Information shown -
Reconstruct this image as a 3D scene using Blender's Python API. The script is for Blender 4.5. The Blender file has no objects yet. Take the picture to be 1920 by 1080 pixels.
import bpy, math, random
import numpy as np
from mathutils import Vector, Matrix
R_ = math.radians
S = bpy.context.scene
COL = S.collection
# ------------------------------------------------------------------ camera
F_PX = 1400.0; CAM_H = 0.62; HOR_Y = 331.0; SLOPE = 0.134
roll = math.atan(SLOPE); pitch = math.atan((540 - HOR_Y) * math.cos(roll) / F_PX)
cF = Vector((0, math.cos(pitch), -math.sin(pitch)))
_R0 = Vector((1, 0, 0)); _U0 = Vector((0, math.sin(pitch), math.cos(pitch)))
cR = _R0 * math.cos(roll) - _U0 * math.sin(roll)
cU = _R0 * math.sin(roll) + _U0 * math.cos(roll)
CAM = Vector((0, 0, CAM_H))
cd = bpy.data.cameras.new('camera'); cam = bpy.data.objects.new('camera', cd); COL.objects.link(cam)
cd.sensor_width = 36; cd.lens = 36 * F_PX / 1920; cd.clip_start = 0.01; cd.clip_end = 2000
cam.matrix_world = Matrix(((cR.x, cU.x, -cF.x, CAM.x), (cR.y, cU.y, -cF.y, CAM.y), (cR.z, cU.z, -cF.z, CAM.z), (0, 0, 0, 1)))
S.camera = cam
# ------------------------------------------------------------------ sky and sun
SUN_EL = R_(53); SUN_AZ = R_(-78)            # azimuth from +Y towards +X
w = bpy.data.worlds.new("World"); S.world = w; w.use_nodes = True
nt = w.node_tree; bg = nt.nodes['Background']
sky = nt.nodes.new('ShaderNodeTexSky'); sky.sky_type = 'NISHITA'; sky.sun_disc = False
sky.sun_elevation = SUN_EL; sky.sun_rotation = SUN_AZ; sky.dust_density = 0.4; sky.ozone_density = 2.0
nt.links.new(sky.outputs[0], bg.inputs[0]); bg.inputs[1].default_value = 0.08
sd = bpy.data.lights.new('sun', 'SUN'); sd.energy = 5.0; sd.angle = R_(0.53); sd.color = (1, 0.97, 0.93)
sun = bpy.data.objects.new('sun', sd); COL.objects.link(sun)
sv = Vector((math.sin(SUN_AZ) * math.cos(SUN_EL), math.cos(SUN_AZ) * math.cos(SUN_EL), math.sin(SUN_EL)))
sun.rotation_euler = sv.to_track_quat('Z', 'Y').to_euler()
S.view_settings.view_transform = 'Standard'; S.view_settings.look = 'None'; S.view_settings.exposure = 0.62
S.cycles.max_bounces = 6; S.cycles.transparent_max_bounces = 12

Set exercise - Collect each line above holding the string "objects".

Solution below -
Reconstruct this image as a 3D scene using Blender's Python API. The script is for Blender 4.5. The Blender file has no objects yet. Take the picture to be 1920 by 1080 pixels.
cd = bpy.data.cameras.new('camera'); cam = bpy.data.objects.new('camera', cd); COL.objects.link(cam)
sun = bpy.data.objects.new('sun', sd); COL.objects.link(sun)